Conectarse emocionalmente con el cliente no significa decirle lo que debe sentir o hacer. Conectarse es entender qué siente y qué le aporta para su calidad de vida la experiencia con la marca. Porque la publicidad emocional que no habla ni construye relaciones con las personas se traduce en retórica, socavando la credibilidad de sus stakeholders.

El engaño quiebra la confianza. Es tangible en el actual consumidor desconfiado y prevenido, el caza ofertas experto gracias a “malas experiencias de consumo” ocasionadas por el engaño recurrente. Mercadea su poderosa y persuasiva marca personal a través del voz a voz: “de eso tan bueno no dan tanto”, perjudicando el constructivo desarrollo de toda una cadena de valor.

Vamos del engaño metódico (la elaboración de la oferta con suspicaces asteriscos) al engaño y manipulación emocional (insultar la inteligencia del consumidor).

Construir experiencias duraderas

Básicamente una experiencia debe tener la capacidad de transformar lo cotidiano con nuevos pensamientos (significado) y gestionar las emociones para construir relaciones duraderas (química). Esto no se logra con una invitación tácita a leer la letra menuda en textos fríos y extensos con múltiples variables, y de las cuales el comprador se entera de su existencia cuando le niegan “el beneficio”.
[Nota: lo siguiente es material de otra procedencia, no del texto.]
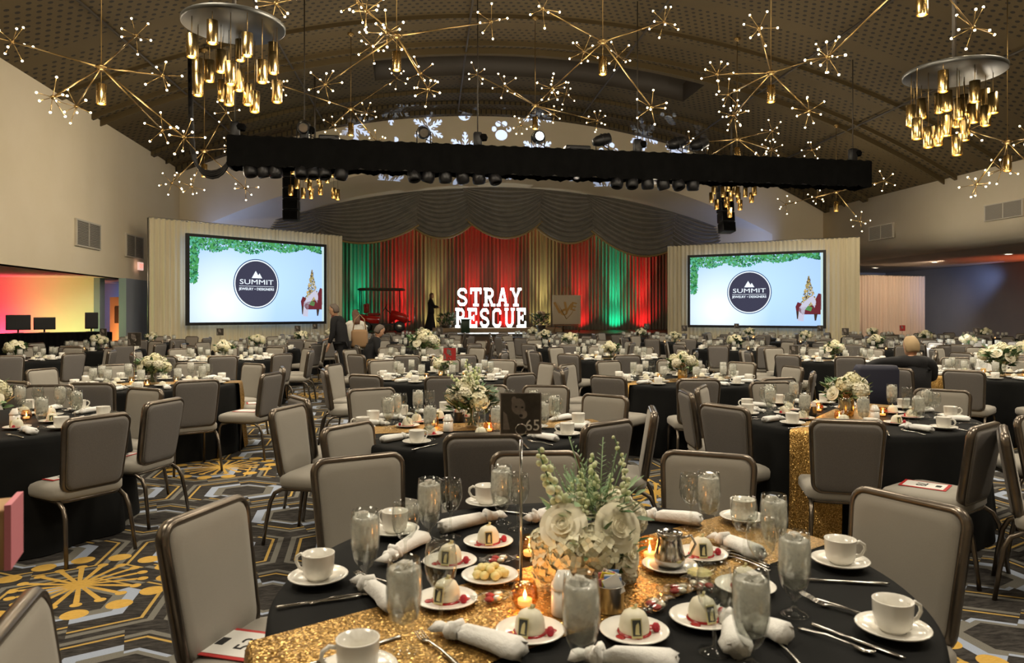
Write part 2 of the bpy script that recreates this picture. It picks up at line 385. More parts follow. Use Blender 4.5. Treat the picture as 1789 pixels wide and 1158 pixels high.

La mejor experiencia es la transparencia y compromiso de la marca con su promesa de principio a fin. En tanto, las actividades de la marca no pueden superar el valor emocional que representa la marca, porque el objetivo del marketing es crear y fortalecer lazos con el cliente, no destruir la credibilidad de la marca.

Los noventa nos dejaron un consumidor que piensa, reflexiona, elige con un rol activo dentro del sistema socio-económico y con el poder de boicotear una marca que no llene sus expectativas funcionales y emocionales.

La tarea del marketing es reconstruir el tejido social de confianza en torno a la marca con una publicidad que sin lugar a dudas puede ser clara, honesta y muy conectiva sin dejar de lado la creatividad que ha todos nos cautiva.